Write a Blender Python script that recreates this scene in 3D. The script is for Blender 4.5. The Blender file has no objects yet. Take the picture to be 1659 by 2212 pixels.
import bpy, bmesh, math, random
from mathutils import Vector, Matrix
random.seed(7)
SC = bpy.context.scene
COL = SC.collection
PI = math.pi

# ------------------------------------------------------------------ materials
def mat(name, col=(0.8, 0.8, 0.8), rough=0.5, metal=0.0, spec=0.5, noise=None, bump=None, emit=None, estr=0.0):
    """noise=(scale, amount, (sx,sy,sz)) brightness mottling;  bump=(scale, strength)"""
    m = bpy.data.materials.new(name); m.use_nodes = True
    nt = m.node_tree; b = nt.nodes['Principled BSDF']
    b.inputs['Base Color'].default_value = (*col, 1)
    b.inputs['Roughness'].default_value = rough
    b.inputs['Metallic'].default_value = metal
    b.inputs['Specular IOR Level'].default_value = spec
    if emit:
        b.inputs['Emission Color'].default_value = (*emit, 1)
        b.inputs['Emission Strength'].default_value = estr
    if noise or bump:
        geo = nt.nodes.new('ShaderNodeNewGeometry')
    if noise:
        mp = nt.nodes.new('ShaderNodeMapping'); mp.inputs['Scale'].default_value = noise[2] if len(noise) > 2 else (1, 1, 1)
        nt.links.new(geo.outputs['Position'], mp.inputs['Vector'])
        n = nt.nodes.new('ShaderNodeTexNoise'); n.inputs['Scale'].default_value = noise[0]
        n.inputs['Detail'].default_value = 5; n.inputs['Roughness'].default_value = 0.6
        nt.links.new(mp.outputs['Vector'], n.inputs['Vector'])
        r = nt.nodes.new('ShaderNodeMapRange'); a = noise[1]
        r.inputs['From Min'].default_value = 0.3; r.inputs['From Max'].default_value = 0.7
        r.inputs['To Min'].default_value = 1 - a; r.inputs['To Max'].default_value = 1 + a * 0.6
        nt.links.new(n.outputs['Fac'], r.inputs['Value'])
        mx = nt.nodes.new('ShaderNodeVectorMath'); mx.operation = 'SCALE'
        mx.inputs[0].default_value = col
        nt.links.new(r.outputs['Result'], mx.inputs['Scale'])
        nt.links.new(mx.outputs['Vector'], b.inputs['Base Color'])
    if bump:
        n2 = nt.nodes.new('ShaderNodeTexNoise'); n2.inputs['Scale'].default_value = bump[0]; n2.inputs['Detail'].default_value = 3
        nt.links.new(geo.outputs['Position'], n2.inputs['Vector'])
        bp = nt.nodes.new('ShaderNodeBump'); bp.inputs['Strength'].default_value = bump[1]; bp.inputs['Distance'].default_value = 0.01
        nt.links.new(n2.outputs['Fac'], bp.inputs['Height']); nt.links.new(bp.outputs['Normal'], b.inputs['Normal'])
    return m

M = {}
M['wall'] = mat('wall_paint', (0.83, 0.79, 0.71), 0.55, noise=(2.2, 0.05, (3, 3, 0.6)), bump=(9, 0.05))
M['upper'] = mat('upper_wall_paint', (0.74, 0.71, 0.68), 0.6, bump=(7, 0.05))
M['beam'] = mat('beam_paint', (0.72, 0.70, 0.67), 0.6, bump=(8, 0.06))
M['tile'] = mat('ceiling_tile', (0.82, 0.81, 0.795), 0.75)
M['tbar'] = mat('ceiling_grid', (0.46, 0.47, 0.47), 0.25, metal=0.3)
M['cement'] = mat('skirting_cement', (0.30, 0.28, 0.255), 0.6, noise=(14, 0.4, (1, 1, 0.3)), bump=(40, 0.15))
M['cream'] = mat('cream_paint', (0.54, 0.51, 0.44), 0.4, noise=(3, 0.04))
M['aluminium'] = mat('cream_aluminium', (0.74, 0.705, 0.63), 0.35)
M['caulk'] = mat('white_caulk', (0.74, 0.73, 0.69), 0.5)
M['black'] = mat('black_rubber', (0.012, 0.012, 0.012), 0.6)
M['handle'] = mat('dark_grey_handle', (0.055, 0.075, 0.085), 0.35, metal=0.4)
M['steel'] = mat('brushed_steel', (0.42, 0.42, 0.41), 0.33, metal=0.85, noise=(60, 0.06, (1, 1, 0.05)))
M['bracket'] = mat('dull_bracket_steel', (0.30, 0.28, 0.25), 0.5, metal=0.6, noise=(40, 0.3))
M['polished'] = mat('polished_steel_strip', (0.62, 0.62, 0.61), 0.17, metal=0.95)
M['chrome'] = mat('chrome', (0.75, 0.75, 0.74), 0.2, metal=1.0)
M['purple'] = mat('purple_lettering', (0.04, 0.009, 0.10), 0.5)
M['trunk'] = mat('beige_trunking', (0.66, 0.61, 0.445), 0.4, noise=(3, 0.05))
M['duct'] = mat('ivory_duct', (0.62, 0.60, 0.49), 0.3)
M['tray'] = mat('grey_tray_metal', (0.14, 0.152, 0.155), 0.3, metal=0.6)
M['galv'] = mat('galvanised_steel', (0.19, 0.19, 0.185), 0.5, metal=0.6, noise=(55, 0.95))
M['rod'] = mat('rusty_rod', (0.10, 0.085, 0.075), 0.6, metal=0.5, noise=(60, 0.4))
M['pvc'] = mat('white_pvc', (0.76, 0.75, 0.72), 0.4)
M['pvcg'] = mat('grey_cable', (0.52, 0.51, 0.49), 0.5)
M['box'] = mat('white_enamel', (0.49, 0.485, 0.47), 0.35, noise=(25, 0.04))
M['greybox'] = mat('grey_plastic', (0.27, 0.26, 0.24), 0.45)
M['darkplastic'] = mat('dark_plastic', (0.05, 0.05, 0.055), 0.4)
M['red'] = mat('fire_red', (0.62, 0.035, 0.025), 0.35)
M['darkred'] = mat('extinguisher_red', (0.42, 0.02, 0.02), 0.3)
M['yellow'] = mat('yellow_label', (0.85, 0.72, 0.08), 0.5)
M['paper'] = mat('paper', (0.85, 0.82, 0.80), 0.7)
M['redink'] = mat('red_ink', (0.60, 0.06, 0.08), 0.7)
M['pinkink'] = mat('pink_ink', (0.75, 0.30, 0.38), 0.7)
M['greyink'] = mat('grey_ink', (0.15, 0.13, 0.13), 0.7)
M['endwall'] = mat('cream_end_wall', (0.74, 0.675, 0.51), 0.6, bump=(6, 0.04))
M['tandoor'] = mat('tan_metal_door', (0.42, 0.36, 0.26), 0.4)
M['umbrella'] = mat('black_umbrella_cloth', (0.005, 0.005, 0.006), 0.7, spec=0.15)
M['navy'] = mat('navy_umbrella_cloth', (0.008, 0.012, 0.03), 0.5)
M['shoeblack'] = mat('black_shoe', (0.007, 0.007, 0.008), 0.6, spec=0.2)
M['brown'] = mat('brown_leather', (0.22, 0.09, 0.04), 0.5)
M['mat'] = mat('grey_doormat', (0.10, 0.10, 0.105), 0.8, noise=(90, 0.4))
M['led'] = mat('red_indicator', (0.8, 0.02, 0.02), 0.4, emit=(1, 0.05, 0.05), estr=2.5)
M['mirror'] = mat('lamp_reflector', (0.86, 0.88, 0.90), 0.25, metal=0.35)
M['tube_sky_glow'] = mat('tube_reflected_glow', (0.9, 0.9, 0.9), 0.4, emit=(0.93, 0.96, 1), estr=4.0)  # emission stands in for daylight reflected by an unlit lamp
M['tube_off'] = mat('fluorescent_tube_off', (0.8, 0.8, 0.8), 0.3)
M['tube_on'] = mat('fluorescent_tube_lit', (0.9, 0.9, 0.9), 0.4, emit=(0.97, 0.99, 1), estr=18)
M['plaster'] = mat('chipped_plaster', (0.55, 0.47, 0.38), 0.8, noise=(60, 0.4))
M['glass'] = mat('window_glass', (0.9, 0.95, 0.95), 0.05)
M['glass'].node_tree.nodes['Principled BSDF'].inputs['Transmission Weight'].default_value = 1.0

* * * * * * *

**GOAL OF THE EXERCISE:**
Extract all lines as given.

**RESULT FOR THIS TASK:**
Write a Blender Python script that recreates this scene in 3D. The script is for Blender 4.5. The Blender file has no objects yet. Take the picture to be 1659 by 2212 pixels.
import bpy, bmesh, math, random
from mathutils import Vector, Matrix
random.seed(7)
SC = bpy.context.scene
COL = SC.collection
PI = math.pi

# ------------------------------------------------------------------ materials
def mat(name, col=(0.8, 0.8, 0.8), rough=0.5, metal=0.0, spec=0.5, noise=None, bump=None, emit=None, estr=0.0):
    """noise=(scale, amount, (sx,sy,sz)) brightness mottling;  bump=(scale, strength)"""
    m = bpy.data.materials.new(name); m.use_nodes = True
    nt = m.node_tree; b = nt.nodes['Principled BSDF']
    b.inputs['Base Color'].default_value = (*col, 1)
    b.inputs['Roughness'].default_value = rough
    b.inputs['Metallic'].default_value = metal
    b.inputs['Specular IOR Level'].default_value = spec
    if emit:
        b.inputs['Emission Color'].default_value = (*emit, 1)
        b.inputs['Emission Strength'].default_value = estr
    if noise or bump:
        geo = nt.nodes.new('ShaderNodeNewGeometry')
    if noise:
        mp = nt.nodes.new('ShaderNodeMapping'); mp.inputs['Scale'].default_value = noise[2] if len(noise) > 2 else (1, 1, 1)
        nt.links.new(geo.outputs['Position'], mp.inputs['Vector'])
        n = nt.nodes.new('ShaderNodeTexNoise'); n.inputs['Scale'].default_value = noise[0]
        n.inputs['Detail'].default_value = 5; n.inputs['Roughness'].default_value = 0.6
        nt.links.new(mp.outputs['Vector'], n.inputs['Vector'])
        r = nt.nodes.new('ShaderNodeMapRange'); a = noise[1]
        r.inputs['From Min'].default_value = 0.3; r.inputs['From Max'].default_value = 0.7
        r.inputs['To Min'].default_value = 1 - a; r.inputs['To Max'].default_value = 1 + a * 0.6
        nt.links.new(n.outputs['Fac'], r.inputs['Value'])
        mx = nt.nodes.new('ShaderNodeVectorMath'); mx.operation = 'SCALE'
        mx.inputs[0].default_value = col
        nt.links.new(r.outputs['Result'], mx.inputs['Scale'])
        nt.links.new(mx.outputs['Vector'], b.inputs['Base Color'])
    if bump:
        n2 = nt.nodes.new('ShaderNodeTexNoise'); n2.inputs['Scale'].default_value = bump[0]; n2.inputs['Detail'].default_value = 3
        nt.links.new(geo.outputs['Position'], n2.inputs['Vector'])
        bp = nt.nodes.new('ShaderNodeBump'); bp.inputs['Strength'].default_value = bump[1]; bp.inputs['Distance'].default_value = 0.01
        nt.links.new(n2.outputs['Fac'], bp.inputs['Height']); nt.links.new(bp.outputs['Normal'], b.inputs['Normal'])
    return m

M = {}
M['wall'] = mat('wall_paint', (0.83, 0.79, 0.71), 0.55, noise=(2.2, 0.05, (3, 3, 0.6)), bump=(9, 0.05))
M['upper'] = mat('upper_wall_paint', (0.74, 0.71, 0.68), 0.6, bump=(7, 0.05))
M['beam'] = mat('beam_paint', (0.72, 0.70, 0.67), 0.6, bump=(8, 0.06))
M['tile'] = mat('ceiling_tile', (0.82, 0.81, 0.795), 0.75)
M['tbar'] = mat('ceiling_grid', (0.46, 0.47, 0.47), 0.25, metal=0.3)
M['cement'] = mat('skirting_cement', (0.30, 0.28, 0.255), 0.6, noise=(14, 0.4, (1, 1, 0.3)), bump=(40, 0.15))
M['cream'] = mat('cream_paint', (0.54, 0.51, 0.44), 0.4, noise=(3, 0.04))
M['aluminium'] = mat('cream_aluminium', (0.74, 0.705, 0.63), 0.35)
M['caulk'] = mat('white_caulk', (0.74, 0.73, 0.69), 0.5)
M['black'] = mat('black_rubber', (0.012, 0.012, 0.012), 0.6)
M['handle'] = mat('dark_grey_handle', (0.055, 0.075, 0.085), 0.35, metal=0.4)
M['steel'] = mat('brushed_steel', (0.42, 0.42, 0.41), 0.33, metal=0.85, noise=(60, 0.06, (1, 1, 0.05)))
M['bracket'] = mat('dull_bracket_steel', (0.30, 0.28, 0.25), 0.5, metal=0.6, noise=(40, 0.3))
M['polished'] = mat('polished_steel_strip', (0.62, 0.62, 0.61), 0.17, metal=0.95)
M['chrome'] = mat('chrome', (0.75, 0.75, 0.74), 0.2, metal=1.0)
M['purple'] = mat('purple_lettering', (0.04, 0.009, 0.10), 0.5)
M['trunk'] = mat('beige_trunking', (0.66, 0.61, 0.445), 0.4, noise=(3, 0.05))
M['duct'] = mat('ivory_duct', (0.62, 0.60, 0.49), 0.3)
M['tray'] = mat('grey_tray_metal', (0.14, 0.152, 0.155), 0.3, metal=0.6)
M['galv'] = mat('galvanised_steel', (0.19, 0.19, 0.185), 0.5, metal=0.6, noise=(55, 0.95))
M['rod'] = mat('rusty_rod', (0.10, 0.085, 0.075), 0.6, metal=0.5, noise=(60, 0.4))
M['pvc'] = mat('white_pvc', (0.76, 0.75, 0.72), 0.4)
M['pvcg'] = mat('grey_cable', (0.52, 0.51, 0.49), 0.5)
M['box'] = mat('white_enamel', (0.49, 0.485, 0.47), 0.35, noise=(25, 0.04))
M['greybox'] = mat('grey_plastic', (0.27, 0.26, 0.24), 0.45)
M['darkplastic'] = mat('dark_plastic', (0.05, 0.05, 0.055), 0.4)
M['red'] = mat('fire_red', (0.62, 0.035, 0.025), 0.35)
M['darkred'] = mat('extinguisher_red', (0.42, 0.02, 0.02), 0.3)
M['yellow'] = mat('yellow_label', (0.85, 0.72, 0.08), 0.5)
M['paper'] = mat('paper', (0.85, 0.82, 0.80), 0.7)
M['redink'] = mat('red_ink', (0.60, 0.06, 0.08), 0.7)
M['pinkink'] = mat('pink_ink', (0.75, 0.30, 0.38), 0.7)
M['greyink'] = mat('grey_ink', (0.15, 0.13, 0.13), 0.7)
M['endwall'] = mat('cream_end_wall', (0.74, 0.675, 0.51), 0.6, bump=(6, 0.04))
M['tandoor'] = mat('tan_metal_door', (0.42, 0.36, 0.26), 0.4)
M['umbrella'] = mat('black_umbrella_cloth', (0.005, 0.005, 0.006), 0.7, spec=0.15)
M['navy'] = mat('navy_umbrella_cloth', (0.008, 0.012, 0.03), 0.5)
M['shoeblack'] = mat('black_shoe', (0.007, 0.007, 0.008), 0.6, spec=0.2)
M['brown'] = mat('brown_leather', (0.22, 0.09, 0.04), 0.5)
M['mat'] = mat('grey_doormat', (0.10, 0.10, 0.105), 0.8, noise=(90, 0.4))
M['led'] = mat('red_indicator', (0.8, 0.02, 0.02), 0.4, emit=(1, 0.05, 0.05), estr=2.5)
M['mirror'] = mat('lamp_reflector', (0.86, 0.88, 0.90), 0.25, metal=0.35)
M['tube_sky_glow'] = mat('tube_reflected_glow', (0.9, 0.9, 0.9), 0.4, emit=(0.93, 0.96, 1), estr=4.0)  # emission stands in for daylight reflected by an unlit lamp
M['tube_off'] = mat('fluorescent_tube_off', (0.8, 0.8, 0.8), 0.3)
M['tube_on'] = mat('fluorescent_tube_lit', (0.9, 0.9, 0.9), 0.4, emit=(0.97, 0.99, 1), estr=18)
M['plaster'] = mat('chipped_plaster', (0.55, 0.47, 0.38), 0.8, noise=(60, 0.4))
M['glass'] = mat('window_glass', (0.9, 0.95, 0.95), 0.05)
M['glass'].node_tree.nodes['Principled BSDF'].inputs['Transmission Weight'].default_value = 1.0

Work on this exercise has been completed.